The view has been endorsed by the High Court. On considering the reasoning
indicated that there was very minimal and almost ignorable variation in weight,
we find no reason to interfere with the findings.
The
other plea which was emphasized was the alleged statement of accused Goyal Nath
that he alone was in possession of the contraband bags. The plea centers round
a statement of search witness PW-1, who stated that Goyal Nath told him that
contraband articles belonged to him. The statement was made totally out of
context and no credence can at all be attached to the statement. The accused Goyal
Nath in his examination under Section 313 of the Code of Criminal Procedure,
1973 (in short the 'Code') did not state that he was alone in possession of the
contraband articles. On the contrary, he stated that he did not know anything
about the alleged seizure.
Whether
there was conscious possession has to be determined with reference to the
factual backdrop. The facts which can be culled out from the evidence on record
is that all the accused persons were traveling in a vehicle and as noted by the
Trial Court they were known to each other and it has not been explained or
shown as to how they travelled together from the same destination in a vehicle
which was not a public vehicle.
Section
20(b) makes possession of contraband articles an offence. Section 20 appears in
chapter IV of the Act which relates to offence for possession of such articles.
It is submitted that in order to make the possession illicit, there must be a
conscious possession.
It is
highlighted that unless the possession was coupled with requisite mental
element, i.e. conscious possession and not mere custody without awareness of
the nature of such possession, Section 20 is not attracted.
The
expression 'possession' is a polymorphous term which assumes different colours
in different contexts. It may carry different meanings in contextually
different backgrounds. It is impossible, as was observed in Superintendent
& Remembrancer of Legal Affairs, West Bengal v. Anil Kumar Bhunja and Ors. (AIR
1980 SC 52), to work out a completely logical and precise definition of
"possession" uniformally applicable to all situations in the context
of all statutes.
The
word 'conscious' means awareness about a particular fact. It is a state of mind
which is deliberate or intended.
As
noted in Gunwantlal v. The State of M.P. (AIR 1972 SC 1756) possession in a
given case need not be physical possession but can be constructive, having
power and control over the article in case in question, while the person whom
physical possession is given holds it subject to that power or control.
The
word 'possession' means the legal right to possession (See Health v. Drown (1972)
(2) All ER 561 (HL). In an interesting case it was observed that where a person
keeps his fire arm in his mother's flat which is safer than his own home, he
must be considered to be in possession of the same. (See Sullivan v. Earl of Caithness
(1976 (1) All ER 844 (QBD).
Once
possession is established the person who claims that it was not a conscious
possession has to establish it, because how he came to be in possession is
within his special knowledge.

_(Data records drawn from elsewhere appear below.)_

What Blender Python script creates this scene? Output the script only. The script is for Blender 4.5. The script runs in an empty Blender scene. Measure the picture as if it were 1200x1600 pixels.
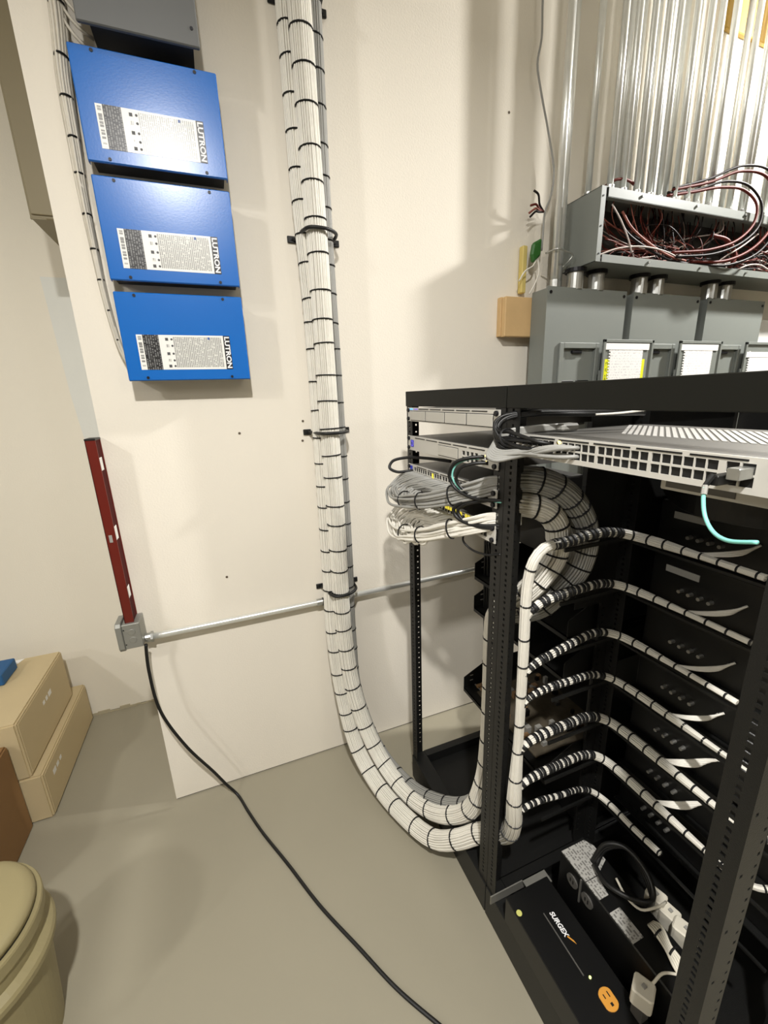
import bpy, bmesh, math, random
from mathutils import Vector, Matrix, Quaternion

# ------------------------------------------------------------------ camera, world, light, exposure
sc = bpy.context.scene
COL = sc.collection
cam_d = bpy.data.cameras.new('camera'); cam = bpy.data.objects.new('camera', cam_d); COL.objects.link(cam)
cam_d.sensor_fit = 'VERTICAL'; cam_d.sensor_height = 36.0; cam_d.lens = 36.0 * 652.15 / 1600.0
cam_d.clip_start = 0.02
RC = ((0.93134291, -0.3625956, -0.03353814), (-0.12660535, -0.23607739, -0.96345137), (0.34142564, 0.90154972, -0.26577555))
rx, dn, fw = (Vector(r) for r in RC)
m = Matrix((rx, -dn, -fw)).transposed().to_4x4(); m.translation = Vector((0, -1.553, 1.545))
cam.matrix_world = m
sc.camera = cam
w = bpy.data.worlds.new('world'); sc.world = w; w.use_nodes = True
w.node_tree.nodes['Background'].inputs[0].default_value = (1.0, 0.95, 0.88, 1)
w.node_tree.nodes['Background'].inputs[1].default_value = 0.05
sc.view_settings.view_transform = 'Standard'; sc.view_settings.look = 'None'
sc.view_settings.exposure = -0.5; sc.view_settings.gamma = 1.0; sc.view_settings.use_curve_mapping = False

def lamp(name, loc, power, radius, aim=None, col=(1.0, 0.98, 0.945), spread=180):
    d = bpy.data.lights.new(name, 'AREA'); d.shape = 'DISK'; d.size = radius * 2; d.energy = power; d.color = col; d.spread = math.radians(spread)
    o = bpy.data.objects.new(name, d); COL.objects.link(o); o.location = loc
    if aim is not None:
        o.rotation_euler = (Vector(aim) - Vector(loc)).to_track_quat('-Z', 'Y').to_euler()
    return o
CEIL = 3.25
lamp('downlight_key', (-0.08, -2.03, 3.02), 88, 0.05, (-0.02, -1.6, 0.0), spread=150)
lamp('downlight_panels', (3.0, -0.80, 3.05), 128, 0.06, (2.0, -0.2, 1.8))
lamp('downlight_far', (-4.4, -3.2, 3.1), 30, 0.08, (-1.0, -0.5, 0.6))
lamp('fill_light_room', (2.0, -4.6, 3.15), 20, 0.25, (1.0, -1.0, 0.4))  # added soft fill lamp that evens out the wall brightness
lamp('fill_light_left', (-2.6, -2.0, 3.15), 40, 0.12, (-1.2, 0.2, 0.6))  # added fill lamp that brightens the recessed wall

# ------------------------------------------------------------------ helpers
rnd = random.Random(7)
def V(*a): return Vector(a)

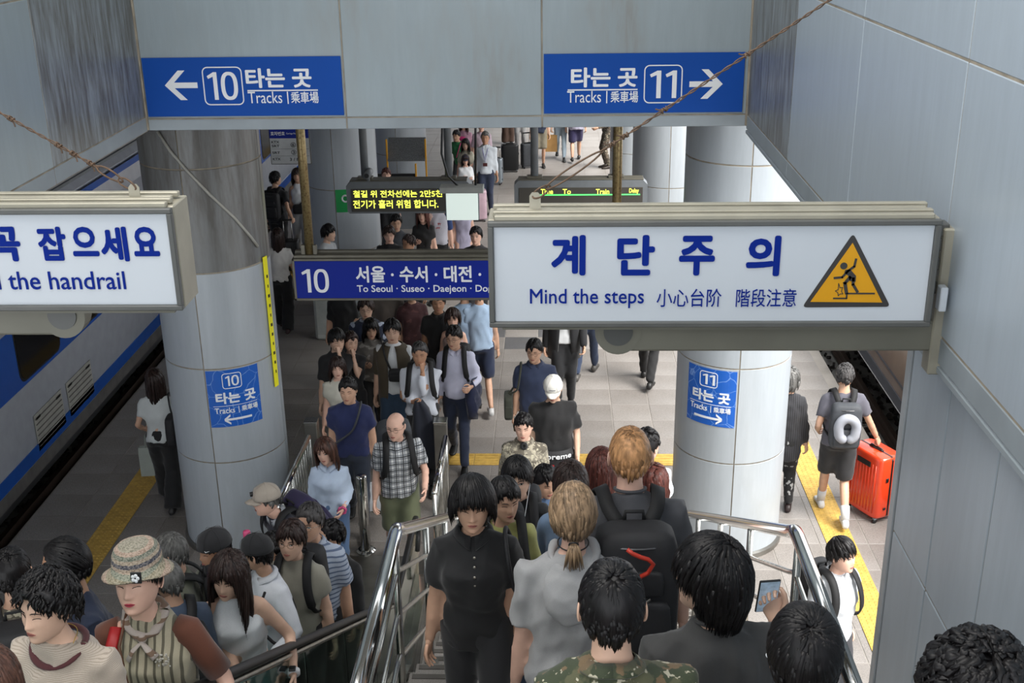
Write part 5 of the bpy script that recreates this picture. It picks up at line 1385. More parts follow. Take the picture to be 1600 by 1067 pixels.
def cap(info, mat, brim=1, badge=None, name='cap', back=False, stitch=None):
    """baseball cap; brim direction forward or backwards"""
    hm = info['hm']; root = info['root']; b = MB(); n = 32; a = np.linspace(-PI, PI, n, endpoint=False); rings = []
    for z, k in ((.020, .012), (.022, .015), (.045, .015), (.07, .017), (.09, .020), (.108, .022), (.122, .022), (.130, .02), (.134, .012)):
        zc = min(z, .1155); x, y = head_xy(a, np.full(n, zc)); r_ = np.stack([x, y], 1)
        if z > .1: t = (z-.1)/.036; e = np.stack([(.058*(1-t**1.6)+.001)*np.sin(a), -(.074*(1-t**1.6)+.001)*np.cos(a)+.003], 1); r_ = e; k = 0
        else: nn = r_/(np.linalg.norm(r_, axis=1)[:, None]+1e-9); r_ = r_+nn*k
        rings.append(np.stack([r_[:, 0], r_[:, 1], np.full(n, z+.012-(.018*np.cos(a)*-1 if False else 0))], 1))
    c_ = MB().loft(rings); c_.v = [hm(v) for v in c_.v]; c = c_.build(name, mat, root, True)
    sg = -1 if not back else 1; bb = MB(); rg = []
    for t in np.linspace(0, 1, 7):
        L_ = .075*t; w_ = .072*(1-.35*t**3); z = .036-.018*t; pts = []
        for u in np.linspace(-1, 1, 11): pts.append((u*w_, sg*(.075*math.sqrt(max(0, 1-(u*.9)**2))+.012+L_*(1-.25*u*u)), z-.016*u*u))
        q = np.array(pts); rg.append(np.vstack([q, q[::-1]-np.array([0, 0, .004])]))
    bb.loft(rg); bb.v = [hm(v) for v in bb.v]
    if brim: bb.build('brim', mat, c, True)
    btn = MB().ell((0, .003, .147), (.008, .008, .005), 10, 6); btn.v = [hm(v) for v in btn.v]; btn.build('button', mat, c, True)
    for k in range(6):
        an = k*PI/3+PI/6; st = MB().tube([((.0755+.018)*f*math.sin(an), -(.092+.016)*f*math.cos(an), z) for f, z in ((1.0, .04), (.98, .065), (.93, .09), (.78, .114), (.5, .134), (.05, .147))], .0012, 4); st.v = [hm(v) for v in st.v]; st.build('seam', stitch or mat, c, True)
    if badge: 
        bd = MB(); y0 = -.088*1.0-.024
        if badge[0] == 'disc': bd.loft([np.array([(.018*math.cos(t), y, .075+.018*math.sin(t)) for t in np.linspace(0, 2*PI, 16, endpoint=False)]) for y in (y0-.004, y0+.02)])
        bd.v = [hm(v) for v in bd.v]; bd.build('badge', badge[1], c)
    return c
# ================================================================ the people
C = cloth
BLK = C('black', '#18181a'); BLK2 = C('soft_black', '#232326'); WHT = C('white', '#dcdfe2'); NVY = C('navy', '#20293f'); JEAN = C('denim_blue', '#4a6285', var=.25); JEAND = C('dark_denim', '#232b3a', var=.2)
GRY = C('grey', '#9c9c9d'); LBL = C('light_blue', '#bccce2'); CAMO = C('camo_pale', '#7d776a', 'camo', '#5a5449', 1.0, c3='#a19a88'); CAMOD = C('camo_dark', '#57573f', 'camo', '#38402c', 1.0, c3='#6d5a41')
DENS = C('stripe_shirt', '#abb6c8', 'h', '#5d6b86', 9); OLV = C('olive', '#5b5d50'); SILV = plain('metal_button', '#b9b4a8', .3, metal=.8)
def buttons(info, n, x=0.0, z0=.44, dz=.045, m=None, y=-.122):
    for k in range(n):
        z = z0-dz*k; b = MB().ell((0, 0, 0), (.0075, .004, .0075), 10, 5); yy = y-(.012 if z < .38 else -.012*(z-.38)/.05)
        b.v = [info['tf'](v+np.array([x, yy*info['bld'], z]))*info['s'] for v in b.v]; b.build('button', m or SILV, info['root'], True)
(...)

Section 35 of the Act gives a statutory recognition
of this position because of presumption available in law. Similar is the
position in terms of Section 54 where also presumption is available to be drawn
from possession of illicit articles.
In the
factual scenario of the present case not only possession but conscious
possession has been established. It has not been shown by the
accused-appellants that the possession was not conscious in the logical
background of Sections 35 and 54 of the Act.
In
fact the evidence clearly establishes that they knew about transportation of charas,
and each had a role in the transportation and possession with conscious
knowledge of what they are doing. The accused-appellant Manjit Singh does not
stand on a different footing merely because he was a driver of the vehicle. The
logic applicable to other accused-appellants also applies to Manjit Singh.
Therefore,
the presumption available by application of logic flowing from Sections 35 and
54 of the Act clearly applies to the facts of the present case. The judgments
of the Trial Court and the High Court suffer from no infirmity to warrant
interference. The appeals deserve dismissal, which we direct.